I've just realized, I've been working on this book for a quarter of my life.

Wednesday, 3 June 2009

Superkids

So when I was little, there was this book I really loved, called Superkids by Michael Maguire. (You can tell I really loved it because I haven't read it since I was about ten and I still remember the author's name.) I can't remember that much about it, except that it was about a bunch of gifted children - were they super-clever or super-physically-gifted or something? It was published in 1978, Google tells me, and I seem to remember that it was very much that sort of 70s/80s children's superhero team grouping - a white able-bodied guy in the lead, with a mix of sidekicks involving femaleness, blackness, and disability somewhere. (Often a black female, freeing up more people to be white and male. In this case I'm pretty sure there was a black able-bodied boy and someone in a wheelchair.) Anyway, they... solved a mystery and saved the world in some way. And I think at some point in the course of events someone rode a motorbike onto a yacht. (But I just saw that happen yesterday in Tombraider 1, which I am currently playing on my ancient Playstation, so maybe I am confabulating that.) There was definitely some kind of motorcycle stunt, anyway.
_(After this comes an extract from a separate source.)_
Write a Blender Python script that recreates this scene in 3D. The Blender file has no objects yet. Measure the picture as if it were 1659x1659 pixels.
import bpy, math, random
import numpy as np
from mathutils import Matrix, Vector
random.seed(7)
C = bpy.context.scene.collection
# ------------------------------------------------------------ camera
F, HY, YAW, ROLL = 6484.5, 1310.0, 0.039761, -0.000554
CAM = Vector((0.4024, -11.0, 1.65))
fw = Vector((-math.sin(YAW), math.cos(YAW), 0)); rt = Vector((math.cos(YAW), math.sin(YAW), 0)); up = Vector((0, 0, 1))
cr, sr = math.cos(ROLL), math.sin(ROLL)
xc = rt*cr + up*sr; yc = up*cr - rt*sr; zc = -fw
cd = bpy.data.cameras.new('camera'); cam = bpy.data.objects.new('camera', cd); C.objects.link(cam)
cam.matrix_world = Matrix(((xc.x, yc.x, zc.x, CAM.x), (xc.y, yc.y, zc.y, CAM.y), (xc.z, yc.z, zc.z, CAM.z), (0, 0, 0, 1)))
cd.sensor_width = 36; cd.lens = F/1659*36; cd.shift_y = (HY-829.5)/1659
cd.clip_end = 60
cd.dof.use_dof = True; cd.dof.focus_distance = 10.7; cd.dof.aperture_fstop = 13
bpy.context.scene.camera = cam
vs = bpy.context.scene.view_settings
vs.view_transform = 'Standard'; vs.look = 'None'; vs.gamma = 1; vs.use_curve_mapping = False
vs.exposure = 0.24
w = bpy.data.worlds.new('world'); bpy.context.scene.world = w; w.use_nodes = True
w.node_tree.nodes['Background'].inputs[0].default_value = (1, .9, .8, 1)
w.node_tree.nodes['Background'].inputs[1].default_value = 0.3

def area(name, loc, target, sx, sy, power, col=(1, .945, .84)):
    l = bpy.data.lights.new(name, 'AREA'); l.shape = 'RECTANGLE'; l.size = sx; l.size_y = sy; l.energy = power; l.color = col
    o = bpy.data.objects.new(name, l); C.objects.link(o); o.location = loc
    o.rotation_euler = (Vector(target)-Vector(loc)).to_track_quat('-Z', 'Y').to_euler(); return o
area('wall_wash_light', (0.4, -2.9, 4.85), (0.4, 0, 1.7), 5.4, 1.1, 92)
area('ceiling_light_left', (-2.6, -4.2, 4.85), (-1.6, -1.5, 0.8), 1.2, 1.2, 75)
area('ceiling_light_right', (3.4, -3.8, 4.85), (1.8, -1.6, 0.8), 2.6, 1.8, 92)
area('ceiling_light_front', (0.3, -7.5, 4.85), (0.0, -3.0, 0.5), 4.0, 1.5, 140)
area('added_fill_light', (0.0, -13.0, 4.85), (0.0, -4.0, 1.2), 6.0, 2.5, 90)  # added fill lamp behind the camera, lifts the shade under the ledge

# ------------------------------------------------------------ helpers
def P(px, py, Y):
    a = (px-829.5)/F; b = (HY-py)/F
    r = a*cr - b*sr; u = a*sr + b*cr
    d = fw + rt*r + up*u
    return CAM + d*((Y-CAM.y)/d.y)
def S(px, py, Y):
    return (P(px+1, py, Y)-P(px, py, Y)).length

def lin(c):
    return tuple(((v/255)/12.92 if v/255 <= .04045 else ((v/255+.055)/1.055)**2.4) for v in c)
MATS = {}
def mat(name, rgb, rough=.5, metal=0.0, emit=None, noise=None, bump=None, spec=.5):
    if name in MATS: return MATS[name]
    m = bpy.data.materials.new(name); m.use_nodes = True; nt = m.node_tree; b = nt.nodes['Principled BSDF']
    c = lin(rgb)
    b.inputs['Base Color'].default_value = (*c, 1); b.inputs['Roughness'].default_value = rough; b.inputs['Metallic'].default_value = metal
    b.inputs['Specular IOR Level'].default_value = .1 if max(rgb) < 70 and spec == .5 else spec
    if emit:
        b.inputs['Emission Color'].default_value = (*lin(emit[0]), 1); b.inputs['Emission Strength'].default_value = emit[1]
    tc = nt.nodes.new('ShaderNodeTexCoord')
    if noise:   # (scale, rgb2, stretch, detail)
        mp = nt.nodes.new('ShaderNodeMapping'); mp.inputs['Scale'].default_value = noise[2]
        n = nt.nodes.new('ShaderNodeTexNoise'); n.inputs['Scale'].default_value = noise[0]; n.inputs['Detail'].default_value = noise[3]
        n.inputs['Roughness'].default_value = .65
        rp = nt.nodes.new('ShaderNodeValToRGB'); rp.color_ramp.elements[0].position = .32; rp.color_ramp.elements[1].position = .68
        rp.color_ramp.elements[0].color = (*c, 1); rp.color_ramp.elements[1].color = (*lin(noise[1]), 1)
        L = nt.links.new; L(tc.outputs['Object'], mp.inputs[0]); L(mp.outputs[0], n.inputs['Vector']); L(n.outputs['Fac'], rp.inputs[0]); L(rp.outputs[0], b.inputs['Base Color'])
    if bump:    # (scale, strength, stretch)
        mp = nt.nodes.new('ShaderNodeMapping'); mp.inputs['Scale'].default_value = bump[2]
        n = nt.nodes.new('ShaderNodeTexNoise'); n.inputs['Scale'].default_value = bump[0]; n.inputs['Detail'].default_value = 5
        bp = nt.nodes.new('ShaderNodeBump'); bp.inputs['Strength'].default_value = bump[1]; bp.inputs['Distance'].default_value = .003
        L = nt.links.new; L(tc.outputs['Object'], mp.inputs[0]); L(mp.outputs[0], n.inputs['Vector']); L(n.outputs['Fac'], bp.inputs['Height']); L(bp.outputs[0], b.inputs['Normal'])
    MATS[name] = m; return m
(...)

Anyway, every now and then I think ooh, I'd like to read that again, but today was the first time I had that thought while being near a computer, so I had a google for it: Abebooks don't have any copies, Alibris don't have any copies, eBay don't have any copies, Amazon.com has one used copy for a hundred and eight dollars wtf (I mean, I don't think - with all apologies to Michael Maguire - that it was actually all that good. In terms of being a long-lasting children's classic or anything.) But the eBay search page (here) tells me that 'people who like Superkids by Michael Maguire' - and remember that we are here dealing with a children's thriller from 1978 - 'also like Go Fish [DVD] and Magical Moments from Great Musicals'.

So everyone else who liked it grew up to enjoy either/both lesbian independent film or musicals. That... probably explains a lot.

[ETA: An awesome person with more google-fu than me (thank you, G!) has directed me to a copy for sale for £6, so I have one on the way now! I will let you know what it's like.]